PP: Who are your favorite photographers?

JS: Winogrand, Friedlander, Frank, Eggleston, and all those other Szarkowski all-stars reign supreme on my photobook shelf. I also like work by “Anonymous”. Snapshots by unknown (to us) photographers can be some of the weirdest most interesting pictures you’ll ever see.

Japan-side, Nobuyoshi Araki, Iesei Suda, Mitsugu Onishi, Jun Abe, Mikiko Hara, Michio Yamauchi, Shinya Arimoto, Hiromi Tsuchida, Seiji Kurata – oh man, this list could get quite long so I’ll leave it at that. The non-pro photographer scene in Tokyo is really interesting. I recently joined Twitter and use it to share a Japanese photographer’s website each day.

PP: Anything else you’d like to say to PetaPixel readers?

JS: Sure — If you see something you like on TCS, my pal Bellamy Hunt can probably get it for you. He provides photo equipment sourcing from Japan via his site Japan Camera Hunter. I get a emails from people asking where to get certain cameras they see on the site and I send them to him. He knows his stuff.

But as for Tokyo Camera Style, it’s always fun to see the positive vibe that it has created. I didn’t set out to create anything that would garner the following that it has.

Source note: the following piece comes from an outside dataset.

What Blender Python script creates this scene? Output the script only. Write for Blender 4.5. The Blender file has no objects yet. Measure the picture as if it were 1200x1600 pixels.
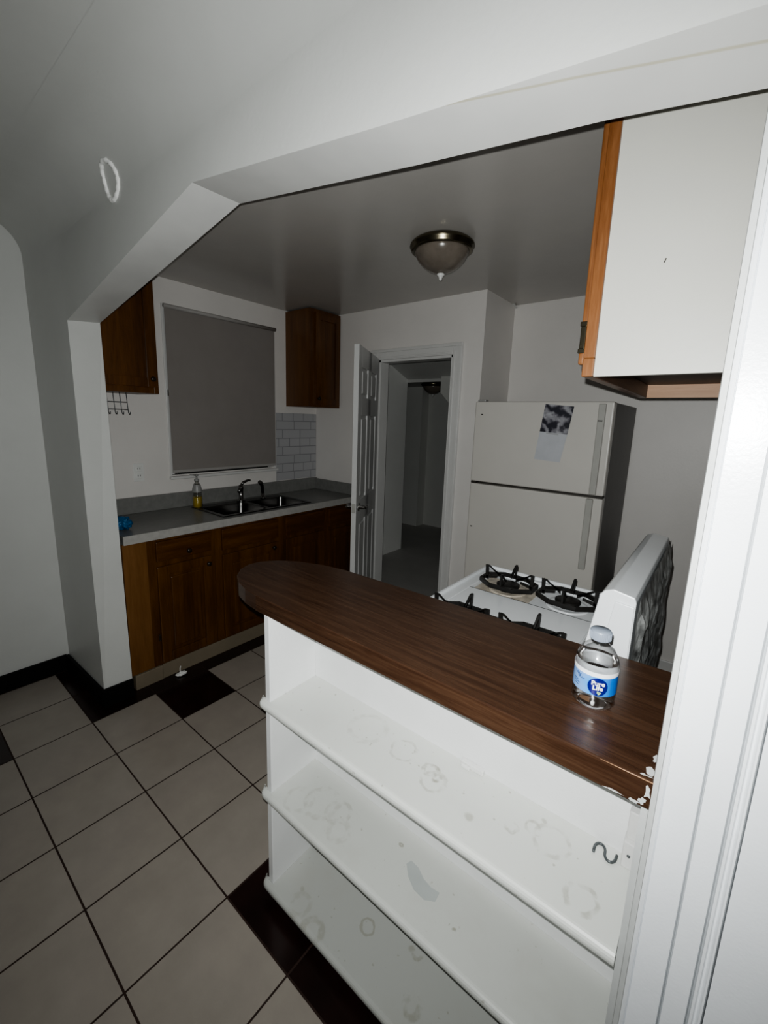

It’s kind of funny, I have a portfolio site with work I have exhibited in galleries but a link to my camera bag and its contents on flickr gets more hits in a day than my site does in weeks. It’s all good though. Photography is a dialogue and getting to contribute in these different ways has been quite educational.
Finally, I’m always glad to hear from people saying that they’ve started a “________ Camera Style” site for their own town. This sense of community that analog photography enjoys online will be what keeps the spirit and craft alive. I’m glad if Tokyo Camera Style helps out in some way.